- [Problem statement]:
In the data below, find every line that has the string "This", and copy it.
──────────────────────────────
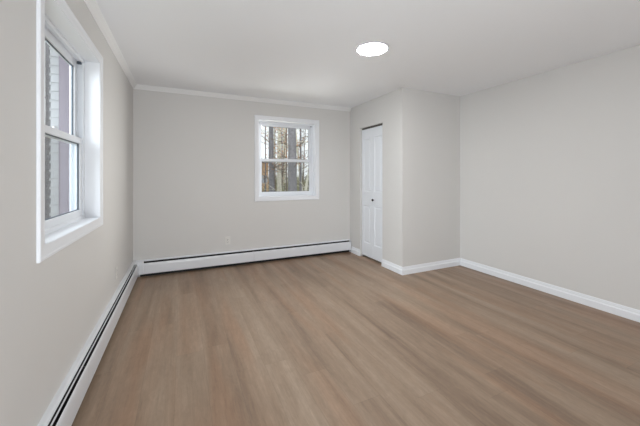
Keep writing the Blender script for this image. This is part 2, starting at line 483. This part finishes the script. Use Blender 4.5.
# ---------------------------------------------------------------- baseboard heaters
HP_PANEL = [(0.0655, 0.045), (0.0675, 0.049), (0.0675, 0.150), (0.0655, 0.168), (0.0600, 0.181), (0.0580, 0.1815),
            (0.0595, 0.176), (0.0640, 0.166), (0.0655, 0.150), (0.0655, 0.053), (0.0560, 0.050), (0.0560, 0.046)]
HP_HOOD = [(0.0, 0.212), (0.022, 0.212), (0.032, 0.207), (0.0345, 0.199), (0.0325, 0.199), (0.030, 0.205), (0.022, 0.209), (0.002, 0.209),
           (0.002, 0.012), (0.0, 0.012)]
HP_DAMP = [(0.0415, 0.190), (0.0440, 0.196), (0.0480, 0.1975), (0.0495, 0.190), (0.0480, 0.190), (0.0470, 0.194), (0.0445, 0.193), (0.0430, 0.187)]
def heater(name, P, a, b, label, cap_a, cap_b, joints, dd=0.0, dz=0.0, lin=0.0):
    """P(d, s, z): d out from the wall, s along it."""
    o0 = Vector(P(0.033, (a + b) / 2, 0))
    root = empty(name, o0)
    tag(root, label, 'heater', 'white baseboard heaters')
    def ext(pr, s0, s1, nm, m, par=root, **k):
        b_ = bmesh.new()
        sweep(b_, [[Vector(P(d, s, z)) - o0 for d, z in pr] for s in (s0, s1)])
        return obj(nm, b_, m, par, **k)
    ext(HP_HOOD, a, b, 'back_panel', M['heater'])
    edges = [a] + joints + [b]
    for s0, s1 in zip(edges, edges[1:]):
        ext(HP_PANEL, s0 + 0.0006, s1 - 0.0006, 'front_panel', M['heater'])
    ext([(d - dd, z - dz) for d, z in HP_DAMP], a + 0.03, b - 0.03, 'damper', M['heater'])
    # fins on a copper pipe inside
    b_ = bmesh.new()
    n = 10
    sweep(b_, [[Vector(P(0.034 + 0.011 * cos(2 * pi * k / n), s, 0.105 + 0.011 * sin(2 * pi * k / n))) - o0 for k in range(n)] for s in (a + 0.01, b - 0.01)])
    pipe = obj('copper_pipe', b_, M['copper'], root)
    b_ = bmesh.new()
    s = a + 0.25
    while s < b - 0.25:
        sweep(b_, [[Vector(P(d, q, z)) - o0 for d, z in ((0.008, 0.075), (0.058, 0.075), (0.058, 0.140), (0.008, 0.140))] for q in (s, s + 0.0012)])
        s += 0.012
    obj('fins', b_, M['fin'], pipe)
    # dark inner liner added as painted shade behind the slots and in the bottom gap
    ext([(0.003, 0.001), (0.006, 0.001), (0.006, 0.066), (0.054, 0.066), (0.054, 0.069), (0.006, 0.069), (0.006, 0.205), (0.003, 0.205)], a + 0.004 - lin, b - 0.004, 'shade_liner', M['dark'])
    for q in joints + [a + 0.4, b - 0.4]:
        ext([(0.004, 0.186), (0.060, 0.172), (0.060, 0.166), (0.004, 0.180)], q - 0.006, q + 0.006, 'bracket', M['fin'])
    for (s0, s1) in (cap_a, cap_b):
        if s0 is None: continue
        ext([(0, 0.0), (0.0690, 0.0), (0.0690, 0.152), (0.0668, 0.170), (0.060, 0.184), (0.036, 0.206), (0.022, 0.2135), (0, 0.2135)], s0, s1, 'end_cap', M['heater'])
    return root
def PL(d, s, z): return (XL + d, s, z)
def PB(d, s, z): return (s, YB - d, z)
heater('baseboard_heater', PL, -1.4, YB - 0.075, 'long white baseboard heater with double black slots along the left window wall',
       (-1.45, -1.4), (None, None), [0.75, 2.15, 3.3], 0.002, 0.0)
heater('baseboard_heater', PB, XL + 0.118, XC - 0.016, 'white baseboard heater under the far window on the back wall',
       (None, None), (XC - 0.016, XC - 0.0135), [0.95], 0.0, 0.022, 0.046)
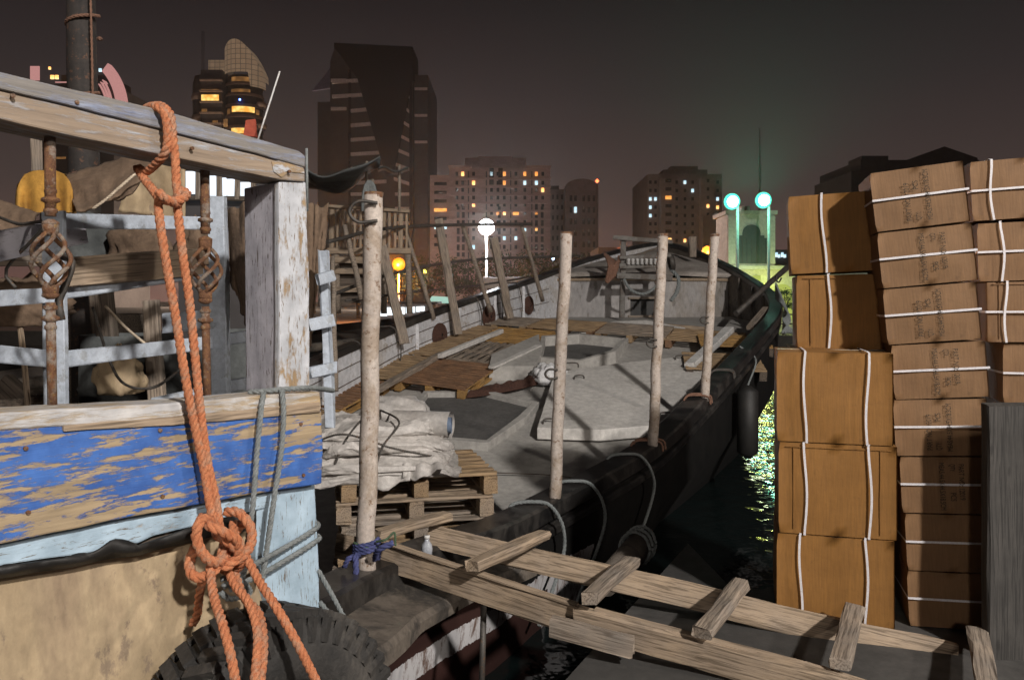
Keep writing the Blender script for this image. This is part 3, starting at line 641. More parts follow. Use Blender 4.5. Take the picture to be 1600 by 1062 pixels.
dk = MB(); dk.grid([[inner(y, -1, dz_f(y)).lerp(inner(y, 1, dz_f(y)), k/10)+Vector((0,0,.012*math.sin(math.pi*k/10))) for k in range(11)] for y in ys if y < 18.5])
dk.build('deck', M['deck'], dhow)
pb = MB(); pb.grid([[inner(y, -1), inner(y, -1).lerp(inner(y, -1, dz_f(y)-.02), .5), inner(y, -1, dz_f(y)-.02)] for y in ys]); pb.build('port_bulwark', M['port'], dhow)
sb = MB(); sb.grid([[inner(y, 1), inner(y, 1, dz_f(y)-.02)] for y in ys]); sb.build('starboard_bulwark', M['tarworn'], dhow)
def sweep(name, ysl, xf, zf, side, prof, mat, jit=.0):
    rows = []
    for i, y in enumerate(ysl):
        y0, y1 = ysl[max(i-1,0)], ysl[min(i+1, len(ysl)-1)]
        t = Vector((xf(y1)-xf(y0), y1-y0, 0)).normalized(); o = Vector((t.y, -t.x, 0))*side
        rows.append([Vector((xf(y), y, zf(y)))+o*a+Vector((0,0,b_))+noise.noise_vector(Vector((y*2, q*.9, 3)))*jit for q, (a, b_) in enumerate(prof)])
    mb = MB(); mb.grid(rows, False, close_u=True); n = len(prof)
    mb.add(rows[0], [list(range(n))]); mb.add(rows[-1], [list(range(n))]); return mb.build(name, mat, dhow)
ysf = [3.3+(21.5-3.3)*i/120 for i in range(121)]
cap = [(-.15,-.03),(-.15,.05),(-.135,.062),(.05,.05),(.075,.035),(.08,-.07),(.03,-.09),(.0,-.09)]
sweep('gunwale', ysf, xs_f, zs_f, 1, cap, M['tar'], .0025); sweep('gunwale', ysf, xp_f, zp_f, -1, cap, M['tar'], .0025)
strake = [(.01,-.13),(.05,-.14),(.065,-.155),(.065,-.20),(.05,-.215),(.01,-.22)]
sweep('rubbing_strake', ysf, xs_f, zs_f, 1, strake, M['tar'], .003); sweep('rubbing_strake', ysf, xp_f, zp_f, -1, strake, M['tar'], .003)
sweep('worn_ledge', [3.3+.1*i for i in range(20)], xs_f, zs_f, 1, [(.07,-.07),(.34,-.11),(.36,-.14),(.36,-.20),(.07,-.22)], M['tarworn'], .01)
# plank lines on port bulwark
for fr in (.3, .62):
    mb = MB(); mb.tube([inner(y, -1, zp_f(y)*(1-fr)+dz_f(y)*fr)+Vector((.004,0,0)) for y in ys if 8 < y < 17.5], .007, 5); mb.build('seam', M['wooddark'], dhow)
# forecastle
YB = 17.5; zb0 = 1.15; zt = 2.12; xl, xr = xp_f(YB)+.1, xs_f(YB)-.1
dxl, dxr = P(985,0,YB).x, P(1027,0,YB).x; dzt, dzb = EYE-(467-HY)*YB/F, EYE-(493-HY)*YB/F
mb = MB()
def curveY(x): return YB-.5*math.sin(math.pi*(x-xl)/(xr-xl))**.8+.5
def wallseg(mb, x0, x1, z0, z1, n=10):
    mb.grid([[Vector((x0+(x1-x0)*i/n, curveY(x0+(x1-x0)*i/n)-.0, z0)), Vector((x0+(x1-x0)*i/n, curveY(x0+(x1-x0)*i/n), z1))] for i in range(n+1)])
wallseg(mb, xl, dxl, zb0, zt); wallseg(mb, dxr, xr, zb0, zt); wallseg(mb, dxl, dxr, dzt, zt, 4); wallseg(mb, dxl, dxr, zb0, dzb, 4)
bulk = mb.build('forecastle_bulkhead', M['fore'], dhow)
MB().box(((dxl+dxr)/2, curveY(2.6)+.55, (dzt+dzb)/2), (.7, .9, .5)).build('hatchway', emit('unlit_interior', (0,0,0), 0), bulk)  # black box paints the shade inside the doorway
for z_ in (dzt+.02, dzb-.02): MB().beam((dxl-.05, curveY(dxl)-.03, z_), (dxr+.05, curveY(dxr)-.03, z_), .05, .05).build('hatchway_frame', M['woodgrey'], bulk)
mb = MB(); 
mb.grid([[Vector((xl+(xr-xl)*i/14, curveY(xl+(xr-xl)*i/14)-.06, zt+.03)) for i in range(15)], [Vector((xl+(xr-xl)*i/14, curveY(xl+(xr-xl)*i/14)-.06, zt-.03)) for i in range(15)]]); 
mb.grid([[Vector((xl+(xr-xl)*i/14, curveY(xl+(xr-xl)*i/14)+.02, zt+.03)) for i in range(15)], [Vector((xl+(xr-xl)*i/14, curveY(xl+(xr-xl)*i/14)-.06, zt+.03)) for i in range(15)]]); mb.build('beam_edge', M['wood'], dhow)
mb = MB(); yl = [17.45+(21.3-17.45)*i/16 for i in range(17)]
rows = []
for i, y in enumerate(yl):
    a, c_ = inner(y, -1), inner(y, 1); row = []
    zc = zt+.03+(2.95-zt)*(i/16)**.9
    for q in range(13):
        p = a.lerp(c_, q/12); p.z = zc+.07*math.sin(math.pi*q/12)
        if i == 0: p.y = curveY(p.x)
        row.append(p)
    rows.append(row)
mb.grid(rows); mb.build('foredeck', M['foredeck'], dhow)
for fr in (.18, .82):
    mb = MB(); mb.beam(rows[0][int(fr*12)]+Vector((0,.1,.03)), rows[15][6]+Vector((0,0,.05)), .07, .03); mb.build('deck_batten', M['woodgrey'], dhow)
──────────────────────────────
- [Answer in full]:
Keep writing the Blender script for this image. This is part 2, starting at line 483. This part finishes the script. Use Blender 4.5.
Keep writing the Blender script for this image. This is part 3, starting at line 641. More parts follow. Use Blender 4.5. Take the picture to be 1600 by 1062 pixels.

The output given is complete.